THE MULTIPLE EXAMPLES of rigged Libor submissions contained in excerpts of emails and phone transcripts between Barclays derivatives traders and Libor submitters that were discovered in the US Department of Justice and CFTC investigations are shocking. They portray an industry of sleazy, immoral chancers acting with impunity and no management oversight. And it clearly wasn’t just Barclays, evidenced by the cabal of banks under investigation and evidence of collusion between Barclays traders and traders at other banks.

The Commodity Exchange Act, which Barclays violated, is crystal clear that it’s a felony to attempt to manipulate the price of any commodity, knowingly deliver false, misleading or inaccurate reports concerning market information or conditions that affect the price of any commodity.

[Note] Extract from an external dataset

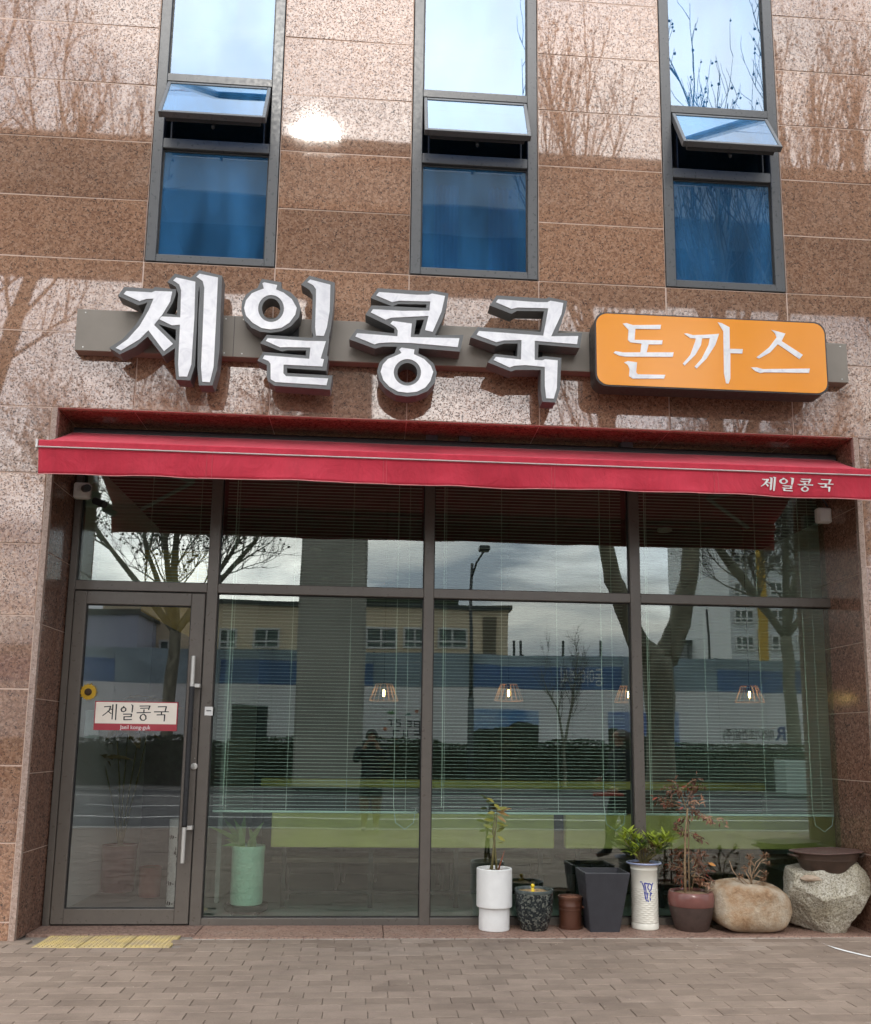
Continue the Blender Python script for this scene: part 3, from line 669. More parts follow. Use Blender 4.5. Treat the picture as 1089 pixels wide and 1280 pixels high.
for i in range(NX):
    for j in range(NS): a = i*(NS+1)+j; fs.append((a, a+1, a+NS+2, a+NS+1))
top = MB().add(vs, fs).build('canopy', m_cloth, awn, True)
so = top.modifiers.new('thick', 'SOLIDIFY'); so.thickness = 0.003
fb = MB(); fb.bbox(AX0, AX1, YFR-0.028, YFR+0.03, ZFR-0.052, ZFR+0.006, 0.008); bar = fb.build('front_bar', m_cloth, awn)
pp = MB(); pp.tube([(AX0, YFR-0.032, ZFR-0.052), (AX1, YFR-0.032, ZFR-0.052)], 0.0055, 8); pp.build('piping', simple('weathered_piping', (0.55, 0.48, 0.46), 0.7), bar)
MB().bbox(AX0-0.018, AX0-0.002, YFR-0.03, YFR+0.032, ZFR-0.06, ZFR+0.008, 0.003).build('end_cap', M['white_plastic'], bar)
NV = 7; vs = []; fs = []
def valp(u, s):
    wv = 0.012*math.sin(u*14+0.7)+0.008*math.sin(u*37)+0.005*math.sin(u*71+2)+0.010*noise.noise(Vector((u*26, s*1.2, 4)))
    drop = 0.195+0.004*math.sin(u*6.0)+0.003*noise.noise(Vector((u*30, 0, 7)))+(0.012*math.exp(-u*90))
    return (AX0+0.004+(AX1-AX0-0.008)*u+(0.012*s*math.exp(-u*60)), YFR-0.022+wv*s*1.3-0.012*s*math.exp(-u*45), ZFR-0.056-drop*s)
NXV = 200
for i in range(NXV+1):
    for j in range(NV+1): vs.append(valp(i/NXV, j/NV))
for i in range(NXV):
    for j in range(NV): a = i*(NV+1)+j; fs.append((a, a+1, a+NV+2, a+NV+1))
val = MB().add(vs, fs).build('valance', m_cloth, awn, True)
so = val.modifiers.new('thick', 'SOLIDIFY'); so.thickness = 0.003; so.offset = 0
hem = MB(); hem.tube([tuple(Vector(valp(i/NXV, 1.0))+Vector((0, -0.003, 0.002))) for i in range(NXV+1)], 0.0035, 5); hem.build('hem_cord', simple('pink_hem_thread', (0.62, 0.25, 0.25), 0.8), val)
se = MB()
for px in (258, 265, 479, 483, 689, 693, 891, 896):
    x_ = at(px, 590, YFR).x; u_ = (x_-AX0)/(AX1-AX0)
    se.tube([tuple(Vector(valp(u_, s/6))+Vector((0, -0.0035, 0))) for s in range(7)], 0.0016, 4)
se.build('seam', simple('seam_thread', (0.55, 0.10, 0.12), 0.8), val)
# small white lettering printed on the valance: the same four syllables
tb = {'je': ((100, 143), (278, 300)), 'il': ((316, 150), (482, 303)), 'kong': ((524, 163), (702, 308)), 'guk': ((752, 168), (932, 312))}
vw = MB()
for key, (p0, p1) in tb.items():
    allp = [p for lps in LET[key]['inner'] for p in lps[0]]
    ua, ub = min(p[0] for p in allp), max(p[0] for p in allp); va, vb = min(p[1] for p in allp), max(p[1] for p in allp)
    def fv(u, v, d):
        qx = p0[0]+(u-ua)/(ub-ua)*(p1[0]-p0[0]); qy = p0[1]+(v-va)/(vb-va)*(p1[1]-p0[1])
        q = at(940+qx/9.075, 580+qy/9.075, YFR-0.03); uu = (q.x-AX0)/(AX1-AX0); ss = min(1, max(0, (ZFR-0.056-q.z)/0.195))
        return (q.x, valp(uu, ss)[1]-0.006+d, q.z)
    for lps in LET[key]['inner']: vw.prism(lps, fv, -0.0012, 0.0012)
vw.build('valance_lettering', M['white_paint'], val)
rt = MB(); rt.tube([(AX0+0.03, YB+0.02, ZBK+0.0), (AX1-0.0, YB+0.02, ZBK+0.0)], 0.045, 14); rt.build('roller', M['dark'], awn)
for x_ in (-2.30, 3.75):                                            # folding arms below the cloth
    sgn = 1 if x_ < 0 else -1
    am = MB(); e = Vector((x_+sgn*0.62, 0.10, 3.80)); a_ = Vector((x_, YB, 3.93)); b_ = Vector((x_+sgn*0.06, YFR+0.05, ZFR-0.04))
    am.tube([a_, e], 0.022, 8); am.tube([e, b_], 0.018, 8); am.build('folding_arm', M['white_plastic'], awn)
for px in (540, 582, 784):
    p = at(px, 552, 0.3); MB().box(p.x-0.05, p.x+0.05, 0.30, 0.46, 4.02, 4.068).build('bracket', M['frame_up'], awn)

# ================================================================== CAMERAS UNDER THE AWNING
def box_cam(px, py, label, cyl):
    p = at(px, py, 0.44); t_ = thing('security_camera', label, 'camera', (p.x, 0.44, p.z), 'small white boxes below the awning ends')
    s_ = 0.068; MB().bbox(p.x-s_, p.x+s_, 0.40, 0.47, p.z-s_, p.z+s_, 0.014).build('junction_box', M['white_plastic'], t_)
    MB().box(p.x-0.03, p.x+0.03, 0.47, GY-0.046, p.z-0.03, p.z+0.03).build('mount', M['white_plastic'], t_)
    if cyl:
        m = MB(); m.tube([(p.x-0.005, 0.40, p.z+0.008), (p.x+0.015, 0.375, p.z)], 0.030, 18); m.tube([(p.x+0.015, 0.375, p.z), (p.x+0.06, 0.31, p.z-0.012)], 0.024, 18); smooth_by_angle(m.build('camera_neck', M['white_plastic'], t_))
        m = MB(); m.tube([(p.x+0.055, 0.318, p.z-0.011), (p.x+0.10, 0.25, p.z-0.024)], 0.031, 18); smooth_by_angle(m.build('camera_head', M['black_plastic'], t_))
box_cam(103.5, 614, 'white square camera box with a black lens tube, above the door', True)
box_cam(1029, 645, 'plain white square box under the right end of the awning', False)
p = at(128, 631, 0.50); t_ = thing('bullet_camera', 'black bullet camera on the glass beside the white camera box', 'camera', tuple(p))
m = MB(); m.tube([(p.x-0.05, 0.45, p.z+0.02), (p.x+0.05, 0.40, p.z-0.025)], 0.030, 16); smooth_by_angle(m.build('body', M['black_plastic'], t_))
MB().tube([(p.x-0.04, 0.45, p.z+0.02), (p.x-0.055, GY-0.046, p.z+0.05)], 0.011, 8).build('arm', M['black_plastic'], t_)
p = at(1031, 631, 0.46); m = MB(); cable = [(p.x-0.02, 0.52, p.z+0.16), (p.x-0.03, 0.47, p.z+0.08), (p.x+0.0, 0.45, p.z+0.02), (p.x+0.02, 0.45, p.z-0.02)]
tag(m.tube(cable, 0.008, 6).build('cable', M['black_plastic']), 'short black cable above the right white box', 'cable')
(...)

What’s less clear is whether Paul Tucker told Barclays to lower its Libor submissions in 2008. If anyone’s got a smoking gun, though, it’s Tucker. Only he really knows what he meant when he spoke to Bob Diamond, but his testimony lacked credibility. He certainly didn’t intend Barclays to violate any laws, but in the panicked market of late 2008, was he wrong to have made the call? It’s questionable. I can’t think what impression he was expecting to leave other than Barclays lowering its submissions.

His clarification in testimony, that Diamond’s file note of the conversation “should have said something along the lines of, ‘Are you ensuring that you, the senior management of Barclays, are following the day-to-day operations of your money market desk, your treasury? Are you ensuring that they don’t march you over the cliff inadvertently by giving signals that you need to pay up for funds?’” doesn’t change that impression.